On Friday the Guyana Human Rights Association described the PPP/C as being in denial over the November 28 election results. There is probably no more pithy way of putting it; the protest drama, the barrage of propaganda about the budget cuts, the meetings across the country and the contrived arguments, are all evidence that the government believes it is being denied its ‘right’ to the exercise of untrammelled power. It deeply resents the combined opposition’s one-seat majority in the legislature, the implications of which it appears incapable of accepting.
This psychological block was probably responsible in the first instance for the extraordinary claim made by the President that the PNCR had rigged the elections; it supplied the first indication that a mental barrier was preventing the penetration of reality into the party consciousness. If the election was fraudulent, then the PPP/C could claim the right to continue as it had always done, and as such it prepared the budget as though it were in possession of an overall majority. It then moved on to its stratagem of splitting the opposition and dealing with APNU alone, a stratagem which it has not yet abandoned, although more recently it has been attempted through a surrogate in the form of the Private Sector Commission, some of whose executives are not above behaving as if they represent the government, rather than the business community.
Apart from that, as mentioned above, there has been the bizarre shepherding of public servants out onto the streets to protest cuts which are directed not against them, but against the highly paid contract workers who are undermining the public service as a whole. Then there is the even more aberrant clamour from the state media about being denied freedom of expression – something which they themselves, it might be noted, could never be accused of according anyone whose views do not reflect received opinion from Freedom House or OP. For all their efforts, it is likely that city dwellers, and possibly those along the coast too, looked on this public pantomime with a cynical eye, since they are closer to events and have a grasp of what obtains, but no doubt the PPP/C’s forays into the interior have received a better hearing, because the Amerindians are removed from everyday politics and do not have access to a variety of information sources or opinions.
The question is, however, what is the ultimate purpose of all of this effort and expenditure? What do they hope to achieve by it, and how will it assist them in the governance of the country? The short answer is, of course, it won’t. The only rational explanation would seem to be that they have decided to call a snap election and they are preparing the ground in advance. It has been suggested by the AFC that all the references to a snap election on the part of the governing party are merely a bluff, but if that is so, it still leaves open the question of what on earth they are doing. Certainly, budget cuts or no, an election at this stage would seem to be a high-risk enterprise, unless Freedom House’s estrangement from reality is more complete than even their most militant critics suspected. And in any case, even if, for the sake of argument, the President were to call an election now, it certainly isn’t going to come off in the next few months for a whole variety of reasons. And in the meantime, what would they be proposing to do? This nation cannot live in a state of a perpetual general election campaign; some governing would have to go on, and automatically at the level of the legislature that would involve the opposition.

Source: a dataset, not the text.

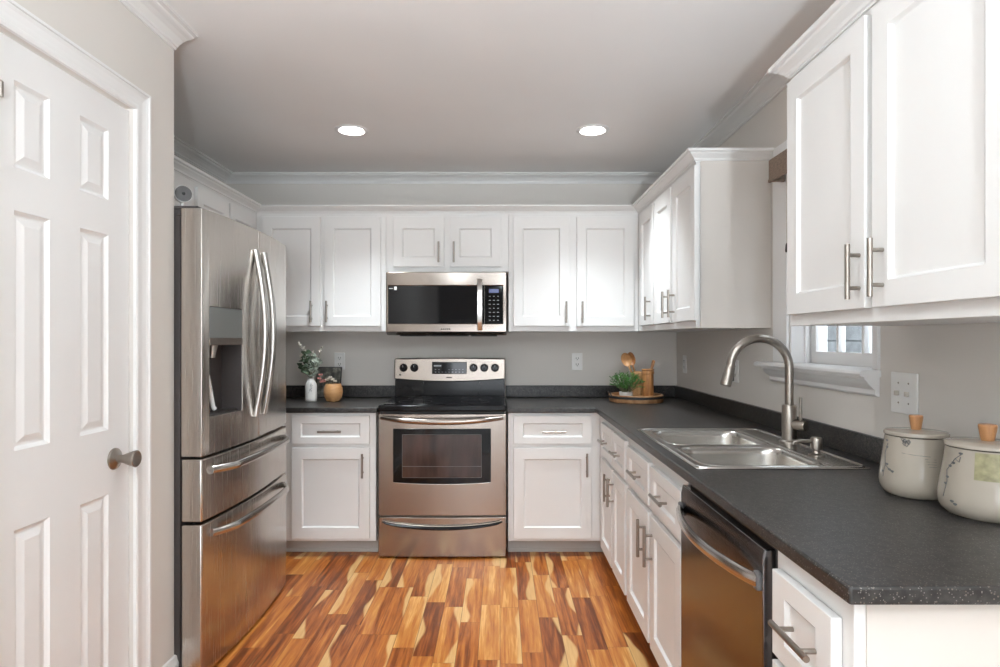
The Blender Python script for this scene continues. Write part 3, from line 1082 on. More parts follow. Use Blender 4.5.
# faucet
FX, FY, FZ = 1.099, 2.318, ZC1 + 0.004
fc = thing('kitchen_faucet', 'tall brushed-nickel gooseneck faucet with pull-down head, behind the sink', 'faucet', (FX, FY, FZ))
bm = bmesh.new()
lathe(bm, [(0, 0), (0.036, 0), (0.036, 0.004), (0.030, 0.008), (0.0265, 0.010), (0.0265, 0.138), (0.024, 0.142), (0.0175, 0.143), (0, 0.143)], n=36)
finish(bm, 'base', M['nickel'], fc, smooth=True)
bm = bmesh.new()
R = 0.112
zc_ = 1.154 - FZ
pts = [(0, 0, 0.140), (0, 0, zc_ - 0.03)]
for k in range(0, 25):
    t = PI * k / 24 * 0.985
    pts.append((-R + R * math.cos(t), 0, zc_ + R * math.sin(t)))
tube(bm, pts, 0.0158, 20)
finish(bm, 'spout', M['nickel'], fc, smooth=True)
bm = bmesh.new()
p0 = Vector(pts[-1])
d = Vector((-0.26, 0, -1)).normalized()
tube(bm, [p0 - d * 0.004, p0 + d * 0.003, p0 + d * 0.006, p0 + d * 0.030, p0 + d * 0.072, p0 + d * 0.076], [0.0162, 0.0168, 0.0190, 0.0202, 0.0210, 0.018], 20)
hd = finish(bm, 'spray_head', M['nickel'], fc, smooth=True)
bm = bmesh.new()
q = p0 + d * 0.045 + Vector((0.019, -0.004, 0.004))
box(bm, q.x - 0.006, q.x + 0.004, q.y - 0.007, q.y + 0.007, q.z - 0.016, q.z + 0.012)
finish(bm, 'spray_button', M['grey'], hd, bevel=0.003)
bm = bmesh.new()
hv = Vector((0.62, -1.0, -0.03)).normalized()
c0 = Vector((0, 0, 0.070))
tube(bm, [c0, c0 + hv * 0.060, c0 + hv * 0.066], [0.0195, 0.0195, 0.0175], 24)
hb = finish(bm, 'handle_hub', M['nickel'], fc, smooth=True)
bm = bmesh.new()
c1 = c0 + hv * 0.045
tube(bm, [c1 + Vector((0, 0, 0.010)), c1 + Vector((0.001, 0, 0.104)), c1 + Vector((0.001, 0, 0.106))], [0.0062, 0.0058, 0.004], 12)
finish(bm, 'lever', M['nickel'], fc, smooth=True)
# soap dispenser
sd = thing('soap_dispenser', 'short brushed-nickel soap dispenser beside the faucet', 'soap dispenser', (1.066, 2.055, ZC1 + 0.004))
bm = bmesh.new()
lathe(bm, [(0, 0), (0.025, 0), (0.025, 0.003), (0.014, 0.007), (0.012, 0.012), (0.012, 0.018), (0.0185, 0.021), (0.0185, 0.056), (0.016, 0.060), (0, 0.061)], n=30)
finish(bm, 'body', M['nickel'], sd, smooth=True)
bm = bmesh.new()
tube(bm, [(-0.012, 0, 0.047), (-0.055, 0.004, 0.048), (-0.072, 0.005, 0.045), (-0.076, 0.006, 0.036)], [0.0062, 0.0058, 0.0055, 0.005], 12)
finish(bm, 'nozzle', M['nickel'], sd, smooth=True)

# ------------------------------------------------------------------ dishwasher
dw = thing('dishwasher', 'stainless steel dishwasher with curved bar handle in the right cabinet run', 'dishwasher', (XF, 1.888, 0), RZ)
W = 1.888 - 1.300
boxobj('body', M['darkgrey'], (0.001, W - 0.001, 0.004, 0.55, 0.09, 0.832), dw, bevel=0.002)
bm = bmesh.new()
us = [0.0 + W * k / 14 for k in range(15)]
grid_solid(bm, us, [0.115, 0.725, 0.79, 0.813], lambda u, v: True,
           lambda u, v: (u, -0.022 - (0.003 if v < 0.8 else -0.002), v), lambda u, v: (u, 0.003, v))
finish(bm, 'door', M['steel_dark'], dw, bevel=0.003)
bm = bmesh.new()
pts = []
for k in range(21):
    t = k / 20
    pts.append((0.012 + (W - 0.024) * t, -0.030 - 0.048 * math.sin(PI * t) ** 0.75, 0.742))
tube(bm, pts, 0.0155, 14, flat=(Vector((0, 1, 0)), 0.55))
hh = finish(bm, 'handle', M['chrome'], dw, smooth=True)
bm = bmesh.new()
box(bm, 0.003, 0.026, -0.036, -0.024, 0.722, 0.762)
finish(bm, 'handle_mount', M['grey'], dw, bevel=0.004)
bm = bmesh.new()
box(bm, W - 0.026, W - 0.003, -0.036, -0.024, 0.722, 0.762)
finish(bm, 'handle_mount', M['grey'], dw, bevel=0.004)
boxobj('kick_plate', M['blackmat'], (0.003, W - 0.003, 0.055, 0.075, 0.002, 0.089), dw)

# ------------------------------------------------------------------ range
rg = thing('kitchen_range', 'stainless steel electric range with black glass cooktop and oven below', 'range', (0, 0, 0))
RX0, RX1 = -0.701, 0.036
RC = (RX0 + RX1) / 2
YD = 3.520
boxobj('body', M['steel_side'], (RX0 + 0.004, RX1 - 0.004, YD + 0.045, 4.12, 0.03, 0.862), rg, bevel=0.002)
for x in (RX0 + 0.05, RX1 - 0.05):
    for y in (3.62, 4.05):
        bm = bmesh.new()
        lathe(bm, [(0, 0), (0.018, 0), (0.018, 0.012), (0.008, 0.014), (0.008, 0.0295), (0, 0.0295)], (x, y, 0), 16)
        finish(bm, 'levelling_foot', M['blackmat'], rg, smooth=True)


def bowed(u, amt):
    t = (u - RC) / ((RX1 - RX0) / 2)
    return amt * (1 - t * t)


def linsp(a, b, n):
    return [a + (b - a) * k / n for k in range(n + 1)]


bm = bmesh.new()
us = linsp(RX0, RX1, 20)
grid_solid(bm, us, [0.247, 0.55, 0.834], lambda u, v: True, lambda u, v: (u, YD - bowed(u, 0.010), v), lambda u, v: (u, YD + 0.044, v))
od = finish(bm, 'oven_door', M['steel'], rg, bevel=0.004)
s1 = 610 / YD
wx0, wx1 = (393.2 - 500) / s1, (491 - 500) / s1
wz1, wz0 = 1.26 - (428.5 - 340) / s1, 1.26 - (482 - 340) / s1
bm = bmesh.new()
us = linsp(wx0, wx1, 16)


def wz(u, v):
    t = (u - (wx0 + wx1) / 2) / ((wx1 - wx0) / 2)
    return v - (0.010 * (1 - t * t) if v < 0.6 else -0.004 * (1 - t * t) * 0)


grid_solid(bm, us, [wz0, 0.60, wz1], lambda u, v: True, lambda u, v: (u, YD - bowed(u, 0.010) - 0.003, wz(u, v)),
           lambda u, v: (u, YD - bowed(u, 0.010) + 0.001, wz(u, v)))
wn_ = finish(bm, 'door_window', M['black_glass'], od, bevel=0.002)
bm = bmesh.new()
ix0, ix1 = (402.5 - 500) / s1, (481.5 - 500) / s1
iz1, iz0 = 1.26 - (434.5 - 340) / s1, 1.26 - (477 - 340) / s1
us = linsp(ix0, ix1, 12)
grid_solid(bm, us, [iz0, iz1], lambda u, v: True, lambda u, v: (u, YD - bowed(u, 0.010) - 0.0042, v),
           lambda u, v: (u, YD - bowed(u, 0.010) - 0.0031, v))
# outline and an oven rack line
finish(bm, 'inner_glass', M['oven_glass'], od)
bm = bmesh.new()
yy = lambda u: YD - bowed(u, 0.010) - 0.0048
for a, b, c, e_ in ((ix0, ix1, iz0 - 0.002, iz0), (ix0, ix1, iz1, iz1 + 0.002), (ix0, ix1, iz0 + 0.062, iz0 + 0.065)):
    for k in range(12):
        u0, u1 = a + (b - a) * k / 12, a + (b - a) * (k + 1) / 12
        box(bm, u0, u1, yy((u0 + u1) / 2) - 0.0003, yy((u0 + u1) / 2) + 0.0008, c, e_)
for u in (ix0, ix1):
    box(bm, u - 0.001, u + 0.001, yy(u) - 0.0003, yy(u) + 0.0008, iz0, iz1)
finish(bm, 'window_outline', M['grey'], od)
bm = bmesh.new()
for u0, u1 in ((wx0, wx0 + 0.001),):
    pts = [(u, YD - bowed(u, 0.010) - 0.002, wz(u, wz0) - 0.002) for u in linsp(wx0 + 0.003, wx1 - 0.003, 16)]
tube(bm, pts, 0.0018, 8)
finish(bm, 'window_trim', M['chrome'], od, smooth=True)
# oven handle
bm = bmesh.new()
pts = []
for k in range(25):
    t = k / 24
    u = RX0 + 0.020 + (RX1 - RX0 - 0.040) * t
    pts.append((u, YD - bowed(u, 0.010) - 0.012 - 0.038 * min(1, math.sin(PI * t) * 2.2), 0.813 - 0.018 * math.sin(PI * t)))
tube(bm, pts, [0.012 + 0.006 * math.sin(PI * k / 24) for k in range(25)], 14)
finish(bm, 'door_handle', M['steel'], od, smooth=True)
# shadow gap panel above the door
boxobj('vent_trim', M['blackmat'], (RX0 + 0.01, RX1 - 0.01, YD + 0.010, YD + 0.044, 0.835, 0.845), rg)
# storage drawer
bm = bmesh.new()
us = linsp(RX0, RX1, 20)
grid_solid(bm, us, [0.010, 0.1, 0.238], lambda u, v: True, lambda u, v: (u, YD - bowed(u, 0.010), v), lambda u, v: (u, YD + 0.044, v))
sdw = finish(bm, 'storage_drawer', M['steel'], rg, bevel=0.004)
bm = bmesh.new()
pts = []
for k in range(25):
    t = k / 24
    u = RX0 + 0.022 + (RX1 - RX0 - 0.044) * t
    pts.append((u, YD - bowed(u, 0.010) - 0.006, 0.212 - 0.034 * math.sin(PI * t) ** 0.6))
tube(bm, pts, [0.004 + 0.017 * math.sin(PI * k / 24) ** 0.5 for k in range(25)], 14, flat=(Vector((0, 0, 1)), 0.55))
finish(bm, 'drawer_grip', M['black'], sdw, smooth=True)
bm = bmesh.new()
pts2 = [(p[0], p[1] - 0.004, p[2] + 0.013) for p in pts]
tube(bm, pts2, [0.002 + 0.007 * math.sin(PI * k / 24) ** 0.5 for k in range(25)], 14, flat=(Vector((0, 0, 1)), 0.5))
finish(bm, 'drawer_lip', M['steel'], sdw, smooth=True)
# cooktop
bm = bmesh.new()
us = linsp(RX0 - 0.001, RX1 + 0.001, 20)
grid_solid(bm, us, [YD - 0.012, 3.60, 4.06], lambda u, v: True,
           lambda u, v: (u, v - (bowed(u, 0.010) if v < 3.55 else 0), 0.885), lambda u, v: (u, v - (bowed(u, 0.010) if v < 3.55 else 0), 0.848))
finish(bm, 'cooktop_frame', M['black'], rg, bevel=0.009, seg=3)
boxobj('cooktop_glass', M['black_glass'], (RX0 + 0.022, RX1 - 0.022, 3.555, 4.03, 0.8853, 0.8885), rg, bevel=0.001)
for x, y, r in ((-0.51, 3.68, 0.100), (-0.15, 3.68, 0.085), (-0.51, 3.90, 0.075), (-0.15, 3.90, 0.100)):
    bm = bmesh.new()
    lathe(bm, [(r, 0.8886), (r, 0.8889), (r - 0.002, 0.8889), (r - 0.002, 0.8886)], (x, y, 0), 40)
    finish(bm, 'burner_ring', M['darkgrey'], rg)
# back guard
YG = 4.05
s2 = 610 / YG


def gx(px):
    return (px - 500) / s2


def gz(py):
    return 1.26 - (py - 340) / s2


bm = bmesh.new()
us = linsp(gx(394.2), gx(505.2), 16)


def gtop(u, v):
    t = (u - (us[0] + us[-1]) / 2) / ((us[-1] - us[0]) / 2)
    return (1 - t * t)


grid_solid(bm, us, [gz(379), gz(358.8)], lambda u, v: True,
           lambda u, v: (u, YG + (0.012 if v > 1.1 else 0), v + (0.005 * gtop(u, v) if v > 1.1 else -0.018 * gtop(u, v))),
           lambda u, v: (u, YG + 0.075, v + (0.005 * gtop(u, v) if v > 1.1 else -0.018 * gtop(u, v))))
cp = finish(bm, 'control_panel', M['steel'], rg, bevel=0.006)
boxobj('backguard', M['black'], (gx(394.8), gx(504.6), YG + 0.008, YG + 0.070, 0.886, gz(379) + 0.02), rg, bevel=0.002)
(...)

One cannot help but feel that the governing party has no idea what it is doing at the moment, or what it should be doing in the circumstances. Its state of denial, as the GHRA has called it, means that it cannot wrap its mind around what its options are for proceeding. No one knows what its policies will be, or if it has any, and if it does, how it proposes to move forward with those given its minority status in Parliament. The PPP/C came into office in early December 2011 after being in government for nineteen years, and up to this point almost six months later, it has not outlined its vision for the nation, or, as mentioned earlier, its programme for the next five years. The only thing the public is hearing is its denigration of the opposition, who are the only ones at the moment who give the appearance of having some kind of parliamentary agenda. This lack of coherence, lack of direction and general confusion on the part of the PPP/C about what its intentions should be, would not be the kind of record likely to win over voters in the event that a snap election is indeed what is lurking at the back of its collective mind.
What Freedom House does not know, any more than does APNU or the AFC, is whether the November 28th election was just a blip on Guyana’s political screen, or whether it represents the beginning of a radical shift in our politics. If it is the latter, then the party’s absolutist style of government is not just passé – which in terms of other democracies it has been for a very long time – but will be rejected by the electorate consistently in the future. Even if the last election was a temporary blip, the odds are that as an increasing number of younger voters come onto the electoral roll in the future, it will be recognized as a harbinger of longer-term change. In other words, while theoretically, the PPP/C may be able to return to an overall majority the next time around, they will not be able to sustain that majority for any lengthy period; time is against them.
Groups which have enjoyed varying degrees of absolute power relinquish their grip on it with the greatest reluctance, and are invariably the last to recognize that the ground has shifted beneath them. Before the government and the ruling party can concentrate their minds on how to function in this new environment, they first have to accept that there is a new environment. They have too to recognize that in some form or another, this is the shape of the future, and that even if it is interrupted by an interlude of an overall majority, that is merely a temporary phenomenon.
There are now two loci of power: the Office of the President and the Parliament. Negotiating the way forward will not be easy, but negotiation is the name of the game. For the sake of the nation, the government should stop the circus, and sit down and work out its policy agenda. After that, it needs to try its hand at a bit of consultation, discussion and compromise. It is the shape of things to come.